Our History

The Protection and Advocacy (P & A) System and Client Assistance Program (CAP) is a nationwide network of legally based disability rights agencies mandated by federal law to protect and advocate for individuals with disabilities. P & A agencies have the authority to investigate abuse and neglect of people with disabilities, provide legal representation to people with disabilities and engage in other advocacy to advance the rights of individuals with disabilities.

The History of the Protection & Advocacy System & Client Assistance Program

We are a not-for-profit corporation that was incorporated in 1989 under than name Disability Advocates, Inc., for the sole purpose of providing Protection and Advocacy services. In 2013, we were designated as the Protection and Advocacy and Client Assistance Program system for New York State.

The Protection & Advocacy system was created nationwide as a result of abuse that was uncovered at the Willowbrook State School in Staten Island, New York in the 1970s. Willowbrook was a state institution for people with intellectual and other disabilities. An expose on the deplorable conditions at Willowbrook was broadcasted into living rooms across the United States and for the first time we saw images of abuse, neglect and the lack of services and supports in state run facilities. The outcry prompted Congress to hold hearings.

 

Full Expose Video

Congress concluded that the states were not capable of overseeing the service delivery system and created an independent oversight system. In 1975, United State’s Senior Senator, Jacob Javits, spearheaded the legislation creating the first Protection and Advocacy program. The Protection and Advocacy for People with Developmental Disabilities (PADD) program was created through the Developmental Disabilities Assistance and Bill of Rights (DD) Act.  Congress authorized the Protection and Advocacy system to investigate allegations of abuse and neglect and advocate for the civil and legal rights of people with intellectual and developmental disabilities.

Over the years, Congress expanded the P & A system to include all people with disabilities.

1986 - Protection and Advocacy for Individuals with Mentally Illness (PAIMI)

1992 - Protection and Advocacy for Individual Rights (PAIR)

1994 - Protection & Advocacy for Assistive Technology (PAAT)

1999 – Protection & Advocacy for Beneficiaries of Social Security (PABSS)

2000 – Protection & Advocacy for people with Traumatic Brain Injury (PATBI)

2002 – Protection and Advocacy for Voting Access

2018 – Protection & Advocacy for Beneficiaries with Representative Payees (PARP)

Today there are 57 P&A systems (one in each state and territory) serving people with disabilities.

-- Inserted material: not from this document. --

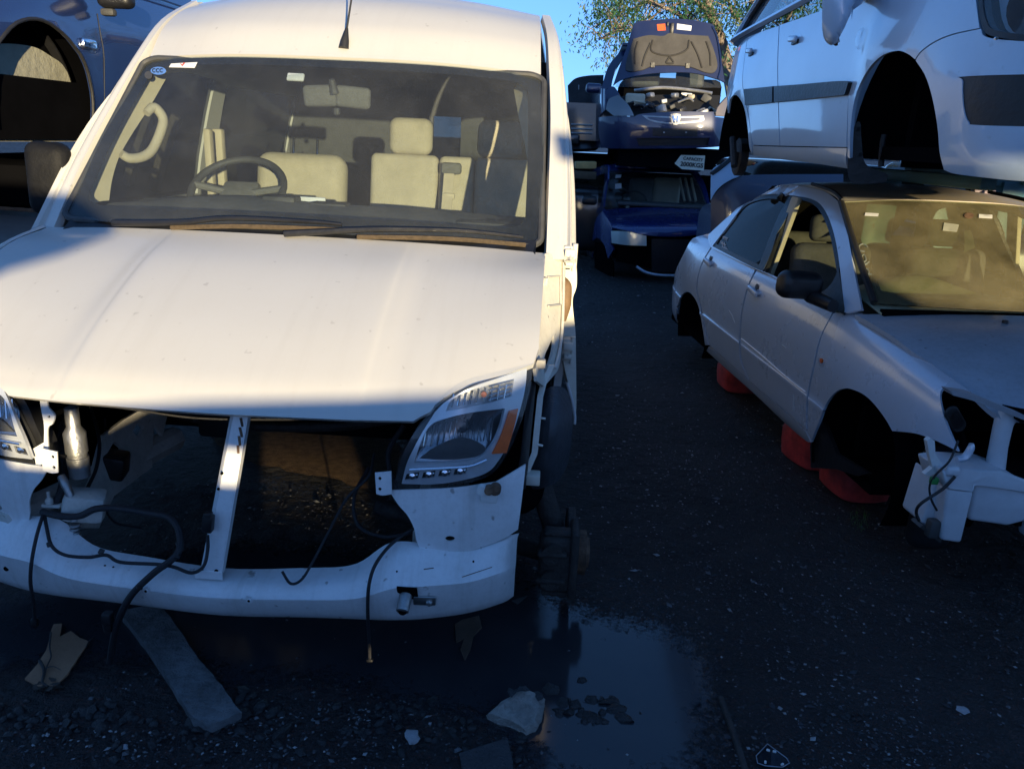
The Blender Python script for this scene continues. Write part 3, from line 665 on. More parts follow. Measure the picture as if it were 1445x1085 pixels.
p = ay(109, 640, .14); b = MB(); b.lathe([(.0, -.08), (.030, -.075), (.032, -.01), (.028, -.008), (.028, .004), (.032, .006), (.032, .07), (.02, .09), (.02, .15), (.0, .16)], p, 'z', 20); b.build('receiver_drier', M['alu'], van)
b = MB(); b.tube([ay(*q) for q in ((86, 672, .10), (92, 683, .09), (101, 705, .08), (105, 735, .07))], [.012, .013, .011, .012], 12); 
for k in range(4): b.lathe([(.013, -.004), (.017, 0), (.013, .004)], ay(106, 741+k*5, .068), 'z', 14)
b.build('coolant_pipe', M['alu'], van)
b = MB(); b.box(ay(120, 712, .12), (.12, .1, .09), .02, (0, .2, .4)); b.box(ay(75, 712, .10), (.06, .03, .012), .004); b.lathe([(.012, 0), (.012, .012), (.005, .02), (.005, .04)], ay(70, 710, .09), 'z', 8); b.build('mounting_foot', M['vanin'], van)
# wiring
def wire(name, pts, r, n=8): return MB().tube([ay(*p) for p in pts], r, n, 6).build(name, M['wire'], van)
w1 = wire('wiring_harness', [(60, 722, .06), (85, 728, .03), (112, 728, .03), (135, 718, .03), (165, 717, .05), (205, 723, .05), (240, 731, .03), (254, 755, .0), (249, 783, -.05), (215, 810, -.07), (183, 843, -.085), (164, 885, -.07), (155, 935, -.05)], .0105)
wire('wiring_loom', [(62, 722, .055), (66, 745, .02), (73, 770, -.03), (92, 783, -.04), (125, 786, -.045), (150, 783, -.045), (170, 793, -.05), (222, 796, -.05), (246, 800, -.055), (270, 808, -.056), (287, 799, -.05), (293, 776, -.03), (293, 755, -.02)], .0052)
wire('wiring_loom', [(61, 725, .05), (52, 755, -.02), (45, 790, -.055), (43, 820, -.06), (47, 850, -.05), (49, 880, -.03)], .0055)
wire('drain_hose', [(585, 745, .09), (565, 757, .06), (545, 775, .02), (528, 800, -.03), (520, 830, -.055), (519, 868, -.05), (521, 900, -.03), (522, 932, -.02)], .0052)
wire('thin_cable', [(528, 640, .2), (520, 672, .12), (490, 702, .08), (468, 742, .05), (440, 795, .0), (425, 818, -.035), (410, 823, -.04), (398, 806, -.03)], .0042)
wire('thin_cable', [(520, 660, .3), (500, 700, .2), (505, 740, .15), (540, 757, .12), (580, 752, .1)], .006)
b = MB(); b.box(ay(152, 872, -.075), (.03, .03, .04), .008); b.lathe([(.012, -.015), (.014, .015)], ay(152, 884, -.075), 'z', 12); b.box(ay(49, 878, -.03), (.02, .02, .03), .006); b.box(ay(522, 931, -.02), (.02, .015, .01), .003); b.pieces('cable_plug', M['plastic'], van)
b = MB()
for x, y, yy in ((230, 729, .045), (252, 768, -.02), (197, 829, -.083), (143, 778, -.045), (70, 768, -.02), (250, 785, -.05)): b.box(ay(x, y, yy-.006), (.016, .016, .008), .003, (random.random(), random.random(), random.random()))
b.pieces('cable_clip', M['plastic'], van)
# small latch pieces below the headlamp
b = MB(); b.lathe([(.014, -.01), (.016, .01), (.0, .014)], ay(680, 691, .05), 'y', 12); b.box(ay(690, 700, .055), (.05, .02, .04), .006); b.pieces('lamp_adjuster', M['white'], van)
b = MB(); b.lathe([(.013, -.012), (.013, .012)], ay(690, 691, .045), 'y', 12); b.lathe([(.017, -.01), (.017, .012)], ay(699, 690, .05), 'y', 14); b.pieces('adjuster_knob', M['rust'], van)
# ---- stripped right-hand side: apron, door pillar, liner, hub
W = M['vanin2'] = paint('van cream inner panel', (.72, .69, .60), 0, .5, .1, .35, (.25, .18, .10), .3, .03, .7)
A1 = Patch([[ay(769, 357, .86), ay(785, 357, .93), ay(800, 352, .985)], [ay(766, 410, .70), ay(783, 410, .80), ay(800, 410, .95)], [ay(762, 470, .52), ay(780, 470, .66), ay(799, 480, .9)], [ay(756, 520, .30), ay(772, 530, .45), ay(796, 540, .8)]], VF)
apr = panel('inner_wing', A1, path([(769, 358, 1), (786, 357), (799, 352, 1), (797, 400), (795, 450), (793, 490), (788, 520), (777, 535), (768, 545, 1), (757, 548, 1), (756, 520, 1), (763, 440)]), W, van, holes=[path([(768, 505), (776, 485), (781, 473, 1), (782, 490), (775, 515), (768, 529, 1)])], res=.03, thick=.01)
b = MB(); b.tube([A1.pt(x, y, .006) for x, y in ((772, 392), (789, 390), (789, 430), (772, 433))], .004, 6, 0); b.tube([A1.pt(x, y, .008) for x, y in ((793, 360), (792, 420), (789, 480), (780, 520))], .006, 6, 4); b.box(A1.pt(768, 398, .004), (.02, .02, .03), .004); b.box(A1.pt(759, 514, .01), (.03, .03, .03), .006); b.pieces('panel_seam', M['vanin'], apr)
HPp = Patch([[ay(785, 620, .96), ay(822, 620, 1.0)], [ay(785, 320, .99), ay(822, 320, 1.0)]], VF)
hp = panel('hinge_pillar', HPp, path([(797, 335, 1), (804, 330), (812, 345, 1), (814, 400), (808, 425), (812, 470), (813, 520), (813, 580), (808, 560), (799, 530, 1), (794, 500), (795, 440)]), W, van, res=.03, thick=.05)
b = MB(); b.tube([ay(793, 452, .93), ay(797, 430, .93), ay(798, 405, .94), ay(794, 395, .96)], [.016, .024, .024, .016], 12, 8); b.build('rubber_boot', plain('brown rubber boot', (.20, .12, .06), .7, 0, .3, 30), hp)
for x, y, s in ((804, 362, .085), (801, 492, .09)):
    b = MB(); p = ay(x, y, .95); b.box(p, (.05, .05, s), .008); b.box(p+(.0, -.03, s*.2), (.04, .03, .03), .006); b.box(p+(.0, -.03, -s*.25), (.03, .03, .02), .006); b.lathe([(.01, -s*.6), (.01, s*.6)], p+(.018, -.02, 0), 'z', 10); b.build('door_hinge', W, hp)
b = MB(); b.tube([ay(800, 540, .96), ay(806, 560, .97), ay(811, 585, .98), ay(811, 598, .98)], .006, 8); b.build('check_strap', M['beam'], hp)
b = MB(); pts = [ay(779, 516, .45), ay(768, 540, .40), ay(763, 560, .36), ay(759, 600, .32), ay(755, 640, .3), ay(743, 668, .28)]
for a, c in zip(pts[:-1], pts[1:]): b.prism([a+(-.011, 0, 0), a+(.008, 0, 0), c+(.008, 0, 0), c+(-.011, 0, 0)], (0, .012, 0))
b.tube([ay(763, 590, .33), ay(770, 591, .33)], .004); b.tube([ay(758, 627, .3), ay(766, 629, .3)], .004)
b.build('wing_support_strip', W, van)
b = MB(); b.box(ay(751, 674, .28), (.05, .05, .035), .004); b.build('strip_foot', W, van)
L1 = Patch([[ay(745, 705, .42), ay(775, 705, .40), ay(812, 700, .50)], [ay(750, 660, .36), ay(778, 655, .33), ay(815, 650, .46)], [ay(755, 600, .36), ay(782, 595, .32), ay(817, 590, .48)], [ay(758, 540, .52), ay(784, 538, .48), ay(816, 540, .60)]], VF)
panel('wheel_arch_liner', L1, path([(757, 572), (766, 553), (780, 545), (796, 548), (806, 565), (808, 600), (805, 635), (799, 660), (786, 680), (768, 688), (752, 690), (744, 680), (750, 640)]), plain('scuffed liner plastic', (.05, .055, .065), .5, 0, .4, 14, .3), van, res=.025, thick=.006)
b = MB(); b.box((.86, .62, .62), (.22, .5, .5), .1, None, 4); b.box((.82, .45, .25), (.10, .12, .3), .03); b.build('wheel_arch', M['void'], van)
b = MB(); p = ay(735, 640, .2); b.prism([ay(745, 540, .3), ay(757, 535, .34), ay(742, 690, .25), ay(728, 690, .18), ay(735, 640, .2)], (0, .02, 0)); b.build('lamp_side_cover', M['plastic'], van)
hc = ay(826, 779, .52)
b = MB(); b.lathe([(.05, -.10), (.055, -.03), (.078, -.028), (.080, -.016), (.080, 0), (.055, .003), (.052, .012), (.03, .012), (.028, .004), (.0, .004)], hc, 'x', 36)
hub = b.build('wheel_hub', M['rust'], van)
b = MB()
for k in range(5):
    a = k*2*math.pi/5+.3; b.lathe([(.0065, -.005), (.0068, .0012)], hc+(0, .062*math.cos(a), .062*math.sin(a)), 'x', 10)
b.pieces('stud_hole', M['void'], hub)
b = MB(); b.lathe([(.155, -.075), (.16, -.07), (.16, -.05), (.155, -.045)], hc, 'x', 48); b.build('brake_disc', M['iron'], hub)
b = MB(); cc = ay(786, 790, .40)
b.box(cc, (.13, .10, .22), .03, None, 4); b.box(cc+(.055, .0, .01), (.03, .12, .26), .012, None, 3)
for dz in (.055, -.045): b.lathe([(.036, -.02), (.036, .03), (.025, .04)], cc+(-.02, -.05, dz), 'y', 18); b.box(cc+(-.02, -.045, dz), (.1, .06, .02), .008)
b.box(cc+(.0, -.01, .115), (.1, .05, .02), .008); b.box(cc+(.0, -.01, -.115), (.1, .05, .02), .008)
b.build('brake_caliper', M['iron'], hub)
b = MB(); b.tube([hc+(-.16, .02, -.02), hc+(-.45, .1, -.0), hc+(-.8, .15, .05)], .035, 10); b.tube([hc+(-.12, -.02, .1), hc+(-.25, .02, .45)], .04, 12); b.pieces('suspension_arm', M['iron'], hub)
b = MB(); p = ay(722, 848, .2); b.prism([p, p+(.05, .02, .01), p+(.02, .03, -.03)], (0, .004, 0)); b.build('hanging_flap', M['greydk'], van)
# rear wheels keep the van up behind
for s in (-1, 1):
    b = MB(); b.lathe([(.0, -.1), (.25, -.1), (.33, -.09), (.345, -.05), (.345, .05), (.33, .09), (.25, .1), (.0, .1)], (s*.83, 4.3, .345), 'x', 40); b.build('rear_wheel', M['rubber'], van)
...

The Client Assistance Program (CAP) was authorized under the 1984 amendments to the Rehabilitation Act of 1973.  It exists to protect the rights of individuals with disabilities who are eligible for services from programs funded through the Rehabilitation Act, including employment-related services.

As New York State’s P & A system, we monitor, investigate and advocate to remedy adverse conditions in large and small, public and private facilities that care for people with disabilities. In order to conduct our investigations and monitor the conditions of these facilities Congress gave us broad authority to access facilities at times when service recipients are present. This authority includes the opportunity to interview any facility service recipient, employee, or other person, including the person thought to be the victim of such abuse, who might be reasonably believed by the system to have knowledge of the incident under investigation; and to inspect, view and photograph all areas of the facility's premises that might be believed by the system to have been connected with the incident under investigation.

We also have the authority and devote considerable resources to ensuring full access to inclusive educational programs, financial entitlements, healthcare, accessible housing, transportation and productive employment opportunities, as well as continuing to seek prevention of abuse and neglect.